Collected material:
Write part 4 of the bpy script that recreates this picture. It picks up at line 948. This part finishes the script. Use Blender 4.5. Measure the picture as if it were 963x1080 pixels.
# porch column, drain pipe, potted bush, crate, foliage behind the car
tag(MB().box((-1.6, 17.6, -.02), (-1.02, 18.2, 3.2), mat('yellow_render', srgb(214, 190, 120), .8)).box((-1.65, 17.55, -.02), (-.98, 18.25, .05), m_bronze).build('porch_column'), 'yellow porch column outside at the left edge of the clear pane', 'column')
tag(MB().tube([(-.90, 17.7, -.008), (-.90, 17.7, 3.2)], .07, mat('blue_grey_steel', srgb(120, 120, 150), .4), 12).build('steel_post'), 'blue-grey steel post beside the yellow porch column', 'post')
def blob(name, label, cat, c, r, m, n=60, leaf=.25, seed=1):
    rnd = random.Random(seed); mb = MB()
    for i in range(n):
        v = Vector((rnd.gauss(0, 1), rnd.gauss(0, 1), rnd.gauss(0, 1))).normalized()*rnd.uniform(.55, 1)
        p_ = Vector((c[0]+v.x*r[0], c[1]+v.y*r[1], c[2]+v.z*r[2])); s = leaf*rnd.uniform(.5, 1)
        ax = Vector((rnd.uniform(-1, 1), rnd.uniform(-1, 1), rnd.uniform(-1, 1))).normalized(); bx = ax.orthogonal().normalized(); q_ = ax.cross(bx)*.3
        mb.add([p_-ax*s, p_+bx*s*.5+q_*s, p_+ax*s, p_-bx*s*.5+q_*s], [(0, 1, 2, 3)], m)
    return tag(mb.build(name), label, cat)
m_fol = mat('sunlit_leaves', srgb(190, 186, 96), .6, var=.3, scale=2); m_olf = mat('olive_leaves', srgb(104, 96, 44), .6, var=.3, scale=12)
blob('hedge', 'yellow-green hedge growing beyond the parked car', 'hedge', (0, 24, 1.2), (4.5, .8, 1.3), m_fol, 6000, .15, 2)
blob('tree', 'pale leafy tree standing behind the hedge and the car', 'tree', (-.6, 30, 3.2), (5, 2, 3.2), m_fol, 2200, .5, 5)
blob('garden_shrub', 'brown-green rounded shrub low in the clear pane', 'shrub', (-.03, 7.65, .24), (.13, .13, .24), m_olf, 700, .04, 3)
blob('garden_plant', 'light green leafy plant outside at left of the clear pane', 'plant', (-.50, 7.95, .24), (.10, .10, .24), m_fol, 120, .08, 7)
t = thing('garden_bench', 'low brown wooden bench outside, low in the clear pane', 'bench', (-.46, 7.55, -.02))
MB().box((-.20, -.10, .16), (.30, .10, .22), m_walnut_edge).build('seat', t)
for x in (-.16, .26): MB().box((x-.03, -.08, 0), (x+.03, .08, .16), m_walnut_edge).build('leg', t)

Given task: Extract all lines as given.

Reply:
Write part 4 of the bpy script that recreates this picture. It picks up at line 948. This part finishes the script. Use Blender 4.5. Measure the picture as if it were 963x1080 pixels.
# porch column, drain pipe, potted bush, crate, foliage behind the car
tag(MB().box((-1.6, 17.6, -.02), (-1.02, 18.2, 3.2), mat('yellow_render', srgb(214, 190, 120), .8)).box((-1.65, 17.55, -.02), (-.98, 18.25, .05), m_bronze).build('porch_column'), 'yellow porch column outside at the left edge of the clear pane', 'column')
tag(MB().tube([(-.90, 17.7, -.008), (-.90, 17.7, 3.2)], .07, mat('blue_grey_steel', srgb(120, 120, 150), .4), 12).build('steel_post'), 'blue-grey steel post beside the yellow porch column', 'post')
def blob(name, label, cat, c, r, m, n=60, leaf=.25, seed=1):
    rnd = random.Random(seed); mb = MB()
    for i in range(n):
        v = Vector((rnd.gauss(0, 1), rnd.gauss(0, 1), rnd.gauss(0, 1))).normalized()*rnd.uniform(.55, 1)
        p_ = Vector((c[0]+v.x*r[0], c[1]+v.y*r[1], c[2]+v.z*r[2])); s = leaf*rnd.uniform(.5, 1)
        ax = Vector((rnd.uniform(-1, 1), rnd.uniform(-1, 1), rnd.uniform(-1, 1))).normalized(); bx = ax.orthogonal().normalized(); q_ = ax.cross(bx)*.3
        mb.add([p_-ax*s, p_+bx*s*.5+q_*s, p_+ax*s, p_-bx*s*.5+q_*s], [(0, 1, 2, 3)], m)
    return tag(mb.build(name), label, cat)
m_fol = mat('sunlit_leaves', srgb(190, 186, 96), .6, var=.3, scale=2); m_olf = mat('olive_leaves', srgb(104, 96, 44), .6, var=.3, scale=12)
blob('hedge', 'yellow-green hedge growing beyond the parked car', 'hedge', (0, 24, 1.2), (4.5, .8, 1.3), m_fol, 6000, .15, 2)
blob('tree', 'pale leafy tree standing behind the hedge and the car', 'tree', (-.6, 30, 3.2), (5, 2, 3.2), m_fol, 2200, .5, 5)
blob('garden_shrub', 'brown-green rounded shrub low in the clear pane', 'shrub', (-.03, 7.65, .24), (.13, .13, .24), m_olf, 700, .04, 3)
blob('garden_plant', 'light green leafy plant outside at left of the clear pane', 'plant', (-.50, 7.95, .24), (.10, .10, .24), m_fol, 120, .08, 7)
t = thing('garden_bench', 'low brown wooden bench outside, low in the clear pane', 'bench', (-.46, 7.55, -.02))
MB().box((-.20, -.10, .16), (.30, .10, .22), m_walnut_edge).build('seat', t)
for x in (-.16, .26): MB().box((x-.03, -.08, 0), (x+.03, .08, .16), m_walnut_edge).build('leg', t)